TERREMOTO, RISORSE E CONTROLLI

La redazione de lavoce.info partecipa al dramma della popolazione colpita dal terremoto e al lutto di chi ha perso i propri affetti, i parenti, gli amici. Le calamità naturali richiedono la mobilitazione tempestiva di ingenti risorse per i primi soccorsi e per la ricostruzione. Il Governo, sino a questo momento, ha stanziato 30 milioni di euro. Una goccia nel mare. In questi tempi di crisi è difficile reperire risorse. Facciamo nostra una proposta che ci arriva da un gruppo di lettori che vivono all’estero: chiediamo che il Governo non esiti nel raggruppare le tre scadenze elettorali di giugno stanziando subito per le aree disastrate i risparmi derivanti dal loro accorpamento in un unico election day. Si tratta, secondo il ministro Maroni, di 172milioni di euro (la nostra stima, analoga, aggiunge 200 milioni di costi indiretti sostenuti dalle famiglie). Siamo certi che tutti gli italiani apprezzeranno l’uso di queste risorse e potranno essere incoraggiati dallo stesso Governo e dai media a devolvere allo scopo quanto risparmieranno personalmente con l’election day.
Ricordiamo che per la ricostruzione dopo il terremoto del Friuli (1976) lo Stato spese una cifra pari a 10 miliardi di euro, per quella dell’Irpinia (1980) 32 miliardi, per quella in Umbria e Marche (1997) 4 miliardi.
Alla luce di questa catastrofe, in cui edifici recenti sono crollati come castelli di carte, è fondamentale rivedere il “piano casa”: questo riduce i controlli formali ex ante e non rivede affatto il sistema dei controlli sulle opere in costruzione e completate.
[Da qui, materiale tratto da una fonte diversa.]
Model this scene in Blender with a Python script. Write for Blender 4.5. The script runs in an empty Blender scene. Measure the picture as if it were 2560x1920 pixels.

Alle Regioni il compito, nel recepire il piano, di tenere alta la guardia sul rispetto dei requisiti antisismici, imponendocontrolli sui cantieri e ad opere completate .

IL PIANO CASA DEL SERRUCHÓN

Di ville, di ville!; di villette otto locali doppi servissi; di principesche ville locali quaranta ampio terrazzo sui laghi veduta panoramica del Serruchón – orto, frutteto, garage, portineria, tennis, acqua potabile, vasca pozzo nero oltre settecento ettolitri: – esposte mezzogiorno, o ponente, o levante, o levante-mezzogiorno, o mezzogiorno-ponente, protette d’olmi o d’antique ombre dei faggi avverso il tramontano e il pampero, ma non dai monsoni delle ipoteche, che spirano a tutt’andare anche sull’anfiteatro morenico del Serruchón e lungo le pioppaie del Prado; di ville! di villule!, di villoni ripieni, di villette isolate, di ville doppie, di case villerecce, di ville rustiche, di rustici delle ville, gli architetti pastrufaziani avevano ingioiellato, poco a poco un po’ tutti, i vaghissimi e placidi colli delle pendici preandine, che, manco a dirlo, “digradano dolcemente”: alle miti bacinelle dei loro laghi. […] Della gran parte di quelle ville, quando venivan fuori più “civettuole” che mai dalle robinie, o dal ridondante fogliame del banzavóis come da un bananeto delle Canarie, si sarebbe proprio potuto affermare, in caso di bisogno,e ad essere uno scrittore in gamba, che “occhieggiavano di tra il verzicare dei colli”. Noi ci contenteremo, dato che le verze non sono il nostro forte, di segnalare come qualmente taluno de’ più in vista fra quei politecnicali prodotti, col tetto tutto gronde, e le gronde tutte punte, a triangolacci settentrionali e glaciali, inalberasse pretese di chalet svizzero, pur seguitando a cuocere nella vastità del ferragosto americano: ma il legno dell’Oberland era però soltanto dipinto (sulla scialbatura serruchonese) e un po’ troppo stinto, anche, dalle dacquate e dai monsoni. Altre villule, dov’è lo spigoluccio più in fuora, si drizzavano su, belle belle, in una torricella pseudo-senese o pastrufazianamente normanna, con una lunga e nera stanga in coppa, per il parafulmine e la bandiera. Altre ancora si insignivano di cupolette e pinnacoli vari, di tipo russo o quasi, un po’ come dei rapanelli o cipolle capovolti, a copertura embricata e bene spesso policroma, e cioè squamme d’un carnevalesco rettile, metà gialle e metà celesti. Cosicché tenevano della pagoda e della filanda, ed erano anche una via di mezzo fra l’Alhambra e il Kremlino. Poiché tutto, tutto! era passato pel capo degli architetti pastrufaziani, salvo forse i connotati del Buon Gusto.

Carlo Emilio Gadda – La cognizione del dolore, Torino, Einaudi, 1971, pp. 21-23.